:: EXERCISE TASK ::
Return the material below in full and exactly.

:: RAW DATA ::
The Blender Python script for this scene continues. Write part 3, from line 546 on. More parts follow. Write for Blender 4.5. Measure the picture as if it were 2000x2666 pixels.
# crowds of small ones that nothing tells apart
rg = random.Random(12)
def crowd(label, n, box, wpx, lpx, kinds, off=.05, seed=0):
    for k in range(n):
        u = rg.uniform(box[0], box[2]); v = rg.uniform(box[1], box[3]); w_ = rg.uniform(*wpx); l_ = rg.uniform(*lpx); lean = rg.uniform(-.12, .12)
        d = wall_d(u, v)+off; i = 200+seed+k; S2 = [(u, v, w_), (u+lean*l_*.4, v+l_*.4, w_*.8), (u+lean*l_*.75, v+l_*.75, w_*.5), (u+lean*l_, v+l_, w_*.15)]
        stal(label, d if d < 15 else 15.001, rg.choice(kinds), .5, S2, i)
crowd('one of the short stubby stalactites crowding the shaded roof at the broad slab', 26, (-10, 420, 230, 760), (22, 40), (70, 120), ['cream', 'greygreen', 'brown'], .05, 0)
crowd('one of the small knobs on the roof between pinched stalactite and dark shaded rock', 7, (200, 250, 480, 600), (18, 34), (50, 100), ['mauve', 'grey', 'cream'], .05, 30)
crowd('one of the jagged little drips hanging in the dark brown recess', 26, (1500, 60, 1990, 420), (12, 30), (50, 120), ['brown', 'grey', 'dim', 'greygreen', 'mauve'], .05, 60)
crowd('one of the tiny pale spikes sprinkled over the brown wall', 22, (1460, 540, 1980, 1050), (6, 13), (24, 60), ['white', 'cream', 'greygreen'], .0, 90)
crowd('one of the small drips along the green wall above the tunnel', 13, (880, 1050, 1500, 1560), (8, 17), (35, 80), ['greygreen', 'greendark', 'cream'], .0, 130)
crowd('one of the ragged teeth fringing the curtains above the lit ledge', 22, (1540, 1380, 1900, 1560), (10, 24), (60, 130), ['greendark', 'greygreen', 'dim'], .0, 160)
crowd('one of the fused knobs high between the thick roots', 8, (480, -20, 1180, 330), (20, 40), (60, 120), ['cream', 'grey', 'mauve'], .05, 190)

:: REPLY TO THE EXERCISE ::
The Blender Python script for this scene continues. Write part 3, from line 546 on. More parts follow. Write for Blender 4.5. Measure the picture as if it were 2000x2666 pixels.
# crowds of small ones that nothing tells apart
rg = random.Random(12)
def crowd(label, n, box, wpx, lpx, kinds, off=.05, seed=0):
    for k in range(n):
        u = rg.uniform(box[0], box[2]); v = rg.uniform(box[1], box[3]); w_ = rg.uniform(*wpx); l_ = rg.uniform(*lpx); lean = rg.uniform(-.12, .12)
        d = wall_d(u, v)+off; i = 200+seed+k; S2 = [(u, v, w_), (u+lean*l_*.4, v+l_*.4, w_*.8), (u+lean*l_*.75, v+l_*.75, w_*.5), (u+lean*l_, v+l_, w_*.15)]
        stal(label, d if d < 15 else 15.001, rg.choice(kinds), .5, S2, i)
crowd('one of the short stubby stalactites crowding the shaded roof at the broad slab', 26, (-10, 420, 230, 760), (22, 40), (70, 120), ['cream', 'greygreen', 'brown'], .05, 0)
crowd('one of the small knobs on the roof between pinched stalactite and dark shaded rock', 7, (200, 250, 480, 600), (18, 34), (50, 100), ['mauve', 'grey', 'cream'], .05, 30)
crowd('one of the jagged little drips hanging in the dark brown recess', 26, (1500, 60, 1990, 420), (12, 30), (50, 120), ['brown', 'grey', 'dim', 'greygreen', 'mauve'], .05, 60)
crowd('one of the tiny pale spikes sprinkled over the brown wall', 22, (1460, 540, 1980, 1050), (6, 13), (24, 60), ['white', 'cream', 'greygreen'], .0, 90)
crowd('one of the small drips along the green wall above the tunnel', 13, (880, 1050, 1500, 1560), (8, 17), (35, 80), ['greygreen', 'greendark', 'cream'], .0, 130)
crowd('one of the ragged teeth fringing the curtains above the lit ledge', 22, (1540, 1380, 1900, 1560), (10, 24), (60, 130), ['greendark', 'greygreen', 'dim'], .0, 160)
crowd('one of the fused knobs high between the thick roots', 8, (480, -20, 1180, 330), (20, 40), (60, 120), ['cream', 'grey', 'mauve'], .05, 190)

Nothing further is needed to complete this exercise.